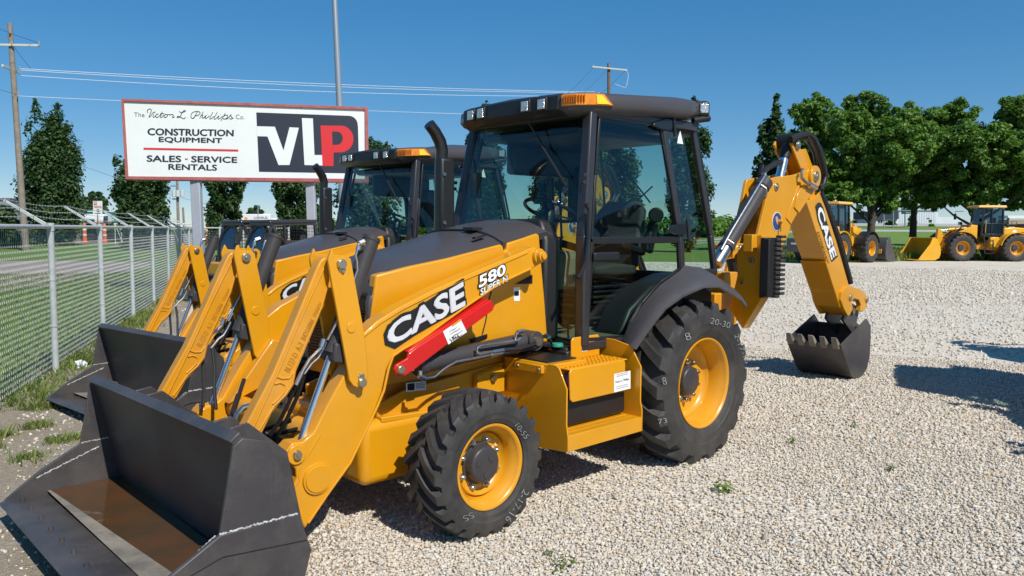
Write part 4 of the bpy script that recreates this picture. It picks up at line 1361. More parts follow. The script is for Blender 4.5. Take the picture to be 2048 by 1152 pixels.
    for k in range(6):
        m = MB()
        yk_ = YB0 + 0.02 + k * 0.055
        pts = [(1582, 284), (1600, 275), (1616, 275), (1627, 284), (1635, 304), (1643, 334), (1646, 358), (1643, 374), (1636, 382)]
        m.tube([at(x + rng.uniform(-2.5, 2.5) + (k % 3 - 1.4) * 4.5 * (i_ > 1), y + rng.uniform(-2, 2) - (k % 3) * 2.5, Y=yk_) for i_, (x, y) in enumerate(pts)], 0.030, 10)
        add(m, 'knuckle_hose', M['hose'], smooth=50)
    m = MB()
    m.tube([at(x, y, Y=YB1 - 0.06) for x, y in ((1640, 386), (1650, 410), (1676, 480), (1700, 566))], 0.030, 8)
    m.tube([at(x, y, Y=YB0 + 0.12) for x, y in ((1642, 386), (1654, 412), (1680, 482), (1702, 566))], 0.030, 8)
    add(m, 'dipper_hose', M['hose'], split=True)
    # bucket linkage
    m = MB()
    cpx = [(1682, 600), (1684, 584), (1692, 574), (1704, 572), (1712, 576), (1722, 579), (1732, 588), (1736, 601), (1733, 616), (1726, 624), (1720, 622), (1722, 610), (1718, 600), (1708, 597), (1704, 604), (1706, 618), (1700, 630), (1696, 632), (1688, 618)]
    m.ply(xz(cpx, YB1 + 0.03), YB1 - 0.03, YB1 + 0.03)
    m.ply(xz(cpx, YB1 + 0.03), YB0 - 0.03, YB0 + 0.03)
    lk = add(m, 'bucket_link', O, bevel=0.008, seg=3)
    for x, y in ((1700, 595), (1733, 599)):
        c = at(x, y, Y=YB1 + 0.03)
        m = MB().cyl((c.x, YB0 - 0.04, c.z), (c.x, YB1 + 0.045, c.z), 0.036, n=20)
        add(m, 'link_bolt', M['bolt'], parent=lk, bevel=0.003)
    # digging bucket
    YL, YR = 0.50, -0.16
    sp_ = xz([(1682, 690), (1734, 637.5), (1742, 652), (1741.5, 684), (1739.5, 714), (1734, 738), (1724, 753), (1712, 759.5), (1703, 753), (1690, 716)], YL)
    m = MB()
    m.ply(sp_, YL - 0.02, YL)
    m.ply(sp_, YR, YR + 0.02)
    shell = sp_[1:]
    ins = []
    ccx = sum(p[0] for p in sp_) / len(sp_)
    ccz = sum(p[1] for p in sp_) / len(sp_)
    outer = sp_[2:] + [sp_[0]]
    inner = [(p[0] + (ccx - p[0]) * 0.07, p[1] + (ccz - p[1]) * 0.07) for p in outer]
    m.ply(outer + inner[::-1], YR + 0.015, YL - 0.015)
    earp = xz([(1690, 640), (1697, 618), (1706, 606), (1717, 612), (1722, 626), (1718, 645), (1728, 655), (1712, 672)], 0.34)
    for y in (0.10, 0.30):
        m.ply(earp, y - 0.015, y + 0.015)
    db = add(m, 'digging_bucket', M['bucket'], bevel=0.004)
    c = at(1706, 622, Y=0.33)
    m = MB().cyl((c.x, 0.04, c.z), (c.x, 0.345, c.z), 0.038, n=20)
    add(m, 'bucket_pin', M['bolt'], parent=db)
    li, lo2 = Vector((sp_[0][0], 0, sp_[0][1])), Vector((sp_[-1][0], 0, sp_[-1][1]))
    dd = (li - lo2).normalized()
    nn = Vector((dd.z, 0, -dd.x))
    for k in range(5):
        y = YL - 0.06 - k * (YL - YR - 0.12) / 4
        base = li + Vector((0, y, 0)) - dd * 0.05
        m = MB()
        r0 = [base + nn * 0.028 + Vector((0, q, 0)) for q in (-0.038, 0.038)] + [base - nn * 0.028 + Vector((0, q, 0)) for q in (0.038, -0.038)]
        p1 = base + dd * 0.085
        r1 = [p1 + nn * 0.026 + Vector((0, q, 0)) for q in (-0.034, 0.034)] + [p1 - nn * 0.022 + Vector((0, q, 0)) for q in (0.034, -0.034)]
        p2 = base + dd * 0.155
        r2 = [p2 + nn * 0.006 + Vector((0, q, 0)) for q in (-0.030, 0.030)] + [p2 - nn * 0.004 + Vector((0, q, 0)) for q in (0.030, -0.030)]
        m.loft([r0, r1, r2])
        add(m, 'bucket_tooth', M['bucketdirt'], parent=db, bevel=0.004)
    # stabilisers
    XS = -1.22
    for s in both:
        q = [at(x, y, X=XS) for x, y in ((1473, 507), (1496, 474), (1514, 470), (1524, 470), (1525, 594), (1485, 658), (1459, 617), (1476, 545))]
        m = MB().slab(q, (-0.13, 0, 0))
        m.box((q[2].x + 0.03, q[1].y * 0.5 + q[2].y * 0.5, q[2].z - 0.07), (0.10, abs(q[2].y - q[1].y), 0.15))
        sg_ = add(m, 'stabiliser_leg', O, s, bevel=0.005)
        for x, y in ((1505, 521), (1487, 565)):
            c = at(x, y, X=XS)
            m = MB().cyl(c - Vector((0.01, 0, 0)), c + Vector((0.03, 0, 0)), 0.028 if y < 540 else 0.016, 0.024 if y < 540 else 0.016, 16)
            add(m, 'stabiliser_pin', M['bolt'] if y < 540 else M['steel'], s, parent=sg_, bevel=0.002)
        e = at(1526, 535, X=XS)
        m = MB()
        m.box((XS - 0.06, e.y + 0.035, e.z - 0.0), (0.28, 0.05, 0.52))
        m.box((XS + 0.03, e.y + 0.07, e.z), (0.10, 0.05, 0.50))
        pad = add(m, 'stabiliser_pad', M['black'], s, bevel=0.008)
        m = MB()
        for k in range(13):
            z = e.z - 0.25 + k * 0.0415
            m.box((XS - 0.06, e.y + 0.085, z), (0.07, 0.06, 0.024))
            m.box((XS - 0.155, e.y + 0.080, z + 0.02), (0.08, 0.06, 0.024))
        add(m, 'pad_chain', M['rubber'], s, parent=pad, bevel=0.004)
    return T
bh = make_backhoe()
def settle(o):
    for c in o.children: settle(c)
b2 = dup(bh)
b2.location = (-1.02, -3.53, -0.05)
b2.rotation_euler = (0, 0, 0.0783)
b2['label'] = 'orange backhoe loader parked second in the row, between the nearest one and the fence'

# a third machine of the row stands just outside the frame on the right; its raised boom shades the gravel
b3 = dup(bh)
b3.location = (-4.7, 3.8, 0)
b3.rotation_euler = (0, 0, math.radians(18))
b3['label'] = 'orange backhoe loader just outside the right picture edge, only its shadow on the gravel shows'
# ------------------------------------------------------------------ ground
def ground_z(x, y):
    return 0.0
def sheet(name, pts, z, m, lab='structure'):
    mb = MB()
    mb.add([(p[0], p[1], z) for p in pts], [tuple(range(len(pts)))])
    o = mb.build(name, m, None, smooth=0)
    kind(o, lab)
    return o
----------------
:: What you should do ::
Please transcribe the material above exactly as written. Leave the pictures out.

:: Solution ::
Write part 4 of the bpy script that recreates this picture. It picks up at line 1361. More parts follow. The script is for Blender 4.5. Take the picture to be 2048 by 1152 pixels.
    for k in range(6):
        m = MB()
        yk_ = YB0 + 0.02 + k * 0.055
        pts = [(1582, 284), (1600, 275), (1616, 275), (1627, 284), (1635, 304), (1643, 334), (1646, 358), (1643, 374), (1636, 382)]
        m.tube([at(x + rng.uniform(-2.5, 2.5) + (k % 3 - 1.4) * 4.5 * (i_ > 1), y + rng.uniform(-2, 2) - (k % 3) * 2.5, Y=yk_) for i_, (x, y) in enumerate(pts)], 0.030, 10)
        add(m, 'knuckle_hose', M['hose'], smooth=50)
    m = MB()
    m.tube([at(x, y, Y=YB1 - 0.06) for x, y in ((1640, 386), (1650, 410), (1676, 480), (1700, 566))], 0.030, 8)
    m.tube([at(x, y, Y=YB0 + 0.12) for x, y in ((1642, 386), (1654, 412), (1680, 482), (1702, 566))], 0.030, 8)
    add(m, 'dipper_hose', M['hose'], split=True)
    # bucket linkage
    m = MB()
    cpx = [(1682, 600), (1684, 584), (1692, 574), (1704, 572), (1712, 576), (1722, 579), (1732, 588), (1736, 601), (1733, 616), (1726, 624), (1720, 622), (1722, 610), (1718, 600), (1708, 597), (1704, 604), (1706, 618), (1700, 630), (1696, 632), (1688, 618)]
    m.ply(xz(cpx, YB1 + 0.03), YB1 - 0.03, YB1 + 0.03)
    m.ply(xz(cpx, YB1 + 0.03), YB0 - 0.03, YB0 + 0.03)
    lk = add(m, 'bucket_link', O, bevel=0.008, seg=3)
    for x, y in ((1700, 595), (1733, 599)):
        c = at(x, y, Y=YB1 + 0.03)
        m = MB().cyl((c.x, YB0 - 0.04, c.z), (c.x, YB1 + 0.045, c.z), 0.036, n=20)
        add(m, 'link_bolt', M['bolt'], parent=lk, bevel=0.003)
    # digging bucket
    YL, YR = 0.50, -0.16
    sp_ = xz([(1682, 690), (1734, 637.5), (1742, 652), (1741.5, 684), (1739.5, 714), (1734, 738), (1724, 753), (1712, 759.5), (1703, 753), (1690, 716)], YL)
    m = MB()
    m.ply(sp_, YL - 0.02, YL)
    m.ply(sp_, YR, YR + 0.02)
    shell = sp_[1:]
    ins = []
    ccx = sum(p[0] for p in sp_) / len(sp_)
    ccz = sum(p[1] for p in sp_) / len(sp_)
    outer = sp_[2:] + [sp_[0]]
    inner = [(p[0] + (ccx - p[0]) * 0.07, p[1] + (ccz - p[1]) * 0.07) for p in outer]
    m.ply(outer + inner[::-1], YR + 0.015, YL - 0.015)
    earp = xz([(1690, 640), (1697, 618), (1706, 606), (1717, 612), (1722, 626), (1718, 645), (1728, 655), (1712, 672)], 0.34)
    for y in (0.10, 0.30):
        m.ply(earp, y - 0.015, y + 0.015)
    db = add(m, 'digging_bucket', M['bucket'], bevel=0.004)
    c = at(1706, 622, Y=0.33)
    m = MB().cyl((c.x, 0.04, c.z), (c.x, 0.345, c.z), 0.038, n=20)
    add(m, 'bucket_pin', M['bolt'], parent=db)
    li, lo2 = Vector((sp_[0][0], 0, sp_[0][1])), Vector((sp_[-1][0], 0, sp_[-1][1]))
    dd = (li - lo2).normalized()
    nn = Vector((dd.z, 0, -dd.x))
    for k in range(5):
        y = YL - 0.06 - k * (YL - YR - 0.12) / 4
        base = li + Vector((0, y, 0)) - dd * 0.05
        m = MB()
        r0 = [base + nn * 0.028 + Vector((0, q, 0)) for q in (-0.038, 0.038)] + [base - nn * 0.028 + Vector((0, q, 0)) for q in (0.038, -0.038)]
        p1 = base + dd * 0.085
        r1 = [p1 + nn * 0.026 + Vector((0, q, 0)) for q in (-0.034, 0.034)] + [p1 - nn * 0.022 + Vector((0, q, 0)) for q in (0.034, -0.034)]
        p2 = base + dd * 0.155
        r2 = [p2 + nn * 0.006 + Vector((0, q, 0)) for q in (-0.030, 0.030)] + [p2 - nn * 0.004 + Vector((0, q, 0)) for q in (0.030, -0.030)]
        m.loft([r0, r1, r2])
        add(m, 'bucket_tooth', M['bucketdirt'], parent=db, bevel=0.004)
    # stabilisers
    XS = -1.22
    for s in both:
        q = [at(x, y, X=XS) for x, y in ((1473, 507), (1496, 474), (1514, 470), (1524, 470), (1525, 594), (1485, 658), (1459, 617), (1476, 545))]
        m = MB().slab(q, (-0.13, 0, 0))
        m.box((q[2].x + 0.03, q[1].y * 0.5 + q[2].y * 0.5, q[2].z - 0.07), (0.10, abs(q[2].y - q[1].y), 0.15))
        sg_ = add(m, 'stabiliser_leg', O, s, bevel=0.005)
        for x, y in ((1505, 521), (1487, 565)):
            c = at(x, y, X=XS)
            m = MB().cyl(c - Vector((0.01, 0, 0)), c + Vector((0.03, 0, 0)), 0.028 if y < 540 else 0.016, 0.024 if y < 540 else 0.016, 16)
            add(m, 'stabiliser_pin', M['bolt'] if y < 540 else M['steel'], s, parent=sg_, bevel=0.002)
        e = at(1526, 535, X=XS)
        m = MB()
        m.box((XS - 0.06, e.y + 0.035, e.z - 0.0), (0.28, 0.05, 0.52))
        m.box((XS + 0.03, e.y + 0.07, e.z), (0.10, 0.05, 0.50))
        pad = add(m, 'stabiliser_pad', M['black'], s, bevel=0.008)
        m = MB()
        for k in range(13):
            z = e.z - 0.25 + k * 0.0415
            m.box((XS - 0.06, e.y + 0.085, z), (0.07, 0.06, 0.024))
            m.box((XS - 0.155, e.y + 0.080, z + 0.02), (0.08, 0.06, 0.024))
        add(m, 'pad_chain', M['rubber'], s, parent=pad, bevel=0.004)
    return T
bh = make_backhoe()
def settle(o):
    for c in o.children: settle(c)
b2 = dup(bh)
b2.location = (-1.02, -3.53, -0.05)
b2.rotation_euler = (0, 0, 0.0783)
b2['label'] = 'orange backhoe loader parked second in the row, between the nearest one and the fence'

# a third machine of the row stands just outside the frame on the right; its raised boom shades the gravel
b3 = dup(bh)
b3.location = (-4.7, 3.8, 0)
b3.rotation_euler = (0, 0, math.radians(18))
b3['label'] = 'orange backhoe loader just outside the right picture edge, only its shadow on the gravel shows'
# ------------------------------------------------------------------ ground
def ground_z(x, y):
    return 0.0
def sheet(name, pts, z, m, lab='structure'):
    mb = MB()
    mb.add([(p[0], p[1], z) for p in pts], [tuple(range(len(pts)))])
    o = mb.build(name, m, None, smooth=0)
    kind(o, lab)
    return o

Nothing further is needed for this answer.